09/03/2021
"Big Sur", de Jack Kerouac, traduit par Jean Autret, éditions Gallimard, coll. Du monde entier, 16/8/1973, 280 pages
XVI
Pour terminer cette folle journée, à trois heures du matin, je me retrouve assis dans une voiture qui roule à 160 à l'heure, dans les rues endormies de San Francisco, sur les collines et au bord de la mer ; Dave est allé se coucher avec Romana et les autres sont partis et je suis en compagnie de cet idiot qui loge à côté de la pension (un bohème lui aussi, mais il travaille ; il est peintre en bâtiment ; il rentre chez lui avec de gros brodequins crottés ; son petit garçon vit avec lui, sa femme est morte). Je suis allé dans sa piaule écouter un disque de jazz fort bruyant, du Stan Getz, et, pour dire quelque chose, j'ai affirmé que Dave Wain et Cody Pomeray étaient les deux plus grands conducteurs du monde. "Comment ?" braille ce grand gosse blond en me fixant avec un étrange sourire, "mon vieux, c'est moi qui conduisais quand on était poursuivi par les flics, je vas t'montrer !" Il va faire bientôt jour, nous coupons Buchanan pour prendre à gauche dans un hurlement de pneus (il écrase l'accélérateur au plancher, fonce vers un feu rouge, mais tourne brusquement à gauche et monte une rampe à tombeau ouvert ; quand nous arrivons au sommet, j'imagine qu'il va s'arrêter un peu pour jouir du panorama, mais il redescend encore plus vite, il vole littéralement sur la route ; nous dévalons une de ces rues d'une pente incroyable comme on n'en trouve qu'à San Francisco, l'avant de la voiture pointé vers la baie, et il appuie sur l'accélérateur ! Nous roulons à 160 à l'heure jusqu'au bas de la côte où il y a un carrefour ; heureusement, les feux sont au vert et nous traversons à toute pompe ; une petite secousse quand nous arrivons à la hauteur de la rue transversale, et une autre à l'endroit où notre route se remet à plonger. Nous atteignons le front de mer, et la voiture prend à droite en hurlant. Une minute plus tard, nous sommes sur les crêtes qui dominent l'entrée du pont, et avant que j'aie pu avaler une ou deux gorgées de ma dernière bouteille, nous sommes déjà garés devant la piaule, dans Buchanan Street). Le plus grand conducteur du monde, c'était bien lui, quel qu'il fût, et je ne l'ai jamais revu. Bruce quelque chose. Un sacré casse-cou !
Jack Kerouac
Ndlr : retour sur les quatre dernières années de la vie de Jack Kerouac. En juin 1965, il part en France pour faire des recherches à la Bibliothèque nationale sur l'histoire de sa famille. Les documents les plus anciens lui sont refusés à cause de son état d'ébriété. Après un court voyage en Bretagne, il reprend l'avion pour Tempa. Il écrit Satori à Paris en une semaine. En mars 1966, il s'installe à Hyannis, Cap Cod. Neuf mois plus tard, Mary Carney refuse de l'épouser à cause de son alcoolisme. Il prend finalement pour femme Stella Stampas, et décide de se fixer à Lowell, sa ville de naissance. Il achève Vanity of Duluoz en mars 1967 (le livre sort de presse en février 1968, le mois où son ami Neal Cassady décède).

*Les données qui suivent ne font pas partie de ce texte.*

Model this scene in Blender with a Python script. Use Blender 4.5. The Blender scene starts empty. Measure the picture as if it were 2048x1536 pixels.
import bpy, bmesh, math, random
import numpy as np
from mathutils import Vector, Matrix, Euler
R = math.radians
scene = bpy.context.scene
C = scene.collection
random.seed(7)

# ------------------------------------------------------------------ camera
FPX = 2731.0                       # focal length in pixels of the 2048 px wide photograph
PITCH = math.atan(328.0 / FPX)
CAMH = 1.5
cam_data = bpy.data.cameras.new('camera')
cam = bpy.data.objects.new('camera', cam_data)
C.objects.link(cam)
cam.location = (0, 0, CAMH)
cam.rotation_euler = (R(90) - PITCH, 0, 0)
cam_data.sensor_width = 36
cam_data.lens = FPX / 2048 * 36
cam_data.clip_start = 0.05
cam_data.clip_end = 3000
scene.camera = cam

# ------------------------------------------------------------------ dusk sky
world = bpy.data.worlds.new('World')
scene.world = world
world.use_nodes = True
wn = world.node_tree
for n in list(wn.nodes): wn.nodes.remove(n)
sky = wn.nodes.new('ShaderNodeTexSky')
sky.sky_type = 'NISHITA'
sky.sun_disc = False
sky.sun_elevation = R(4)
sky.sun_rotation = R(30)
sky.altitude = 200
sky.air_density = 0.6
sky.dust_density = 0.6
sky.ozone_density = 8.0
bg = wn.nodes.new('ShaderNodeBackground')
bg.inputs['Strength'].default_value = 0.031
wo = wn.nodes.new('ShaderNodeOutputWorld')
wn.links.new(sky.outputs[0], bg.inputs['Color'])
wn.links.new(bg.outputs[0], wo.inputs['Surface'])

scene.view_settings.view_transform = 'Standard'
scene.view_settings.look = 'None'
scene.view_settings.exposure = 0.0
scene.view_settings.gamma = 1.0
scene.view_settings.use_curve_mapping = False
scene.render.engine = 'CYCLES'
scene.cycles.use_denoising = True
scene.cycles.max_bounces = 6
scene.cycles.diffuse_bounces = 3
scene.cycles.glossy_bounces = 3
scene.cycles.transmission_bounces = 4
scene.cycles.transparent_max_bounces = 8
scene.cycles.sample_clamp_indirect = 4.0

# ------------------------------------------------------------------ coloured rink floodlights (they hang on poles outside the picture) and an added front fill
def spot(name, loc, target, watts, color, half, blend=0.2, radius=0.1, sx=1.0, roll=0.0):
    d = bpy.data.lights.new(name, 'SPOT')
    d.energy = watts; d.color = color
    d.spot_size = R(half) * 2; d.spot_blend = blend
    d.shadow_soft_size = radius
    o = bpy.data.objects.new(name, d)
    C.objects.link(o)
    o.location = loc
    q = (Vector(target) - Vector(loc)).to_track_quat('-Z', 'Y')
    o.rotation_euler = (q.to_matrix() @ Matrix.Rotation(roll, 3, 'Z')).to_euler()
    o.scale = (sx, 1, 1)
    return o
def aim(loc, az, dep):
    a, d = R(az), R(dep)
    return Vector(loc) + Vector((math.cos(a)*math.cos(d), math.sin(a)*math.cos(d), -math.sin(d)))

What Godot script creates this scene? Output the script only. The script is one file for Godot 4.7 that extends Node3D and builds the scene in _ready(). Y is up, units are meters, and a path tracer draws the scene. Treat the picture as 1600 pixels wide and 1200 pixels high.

Il accomplit son dernier voyage en Europe (Espagne, Portugal, Suisse, Allemagne) en mars 1968. En septembre, il quitte Lowell à cause du climat, pénible pour sa mère, et gagne St Petersburg, en Floride, où il écrit Pic.
Le 20 octobre 1968, pris de malaise, Kerouac est transporté à l'hôpital où il est transfusé d'urgence. Il meurt le lendemain d'un ulcère variqueux à l’œsophage. Ses funérailles ont lieu le 24 à l'église catholique Saint-Jean-Baptiste de Lowell. A sa mort, Kerouac possédait 91 dollars en tout et pour tout...
Traductions en français : Vanité de Duluoz : une éducation aventureuse, 1935-1946, éd. UGE, 1981. Pic, trad. D. Poliquin, La Table ronde, 1988.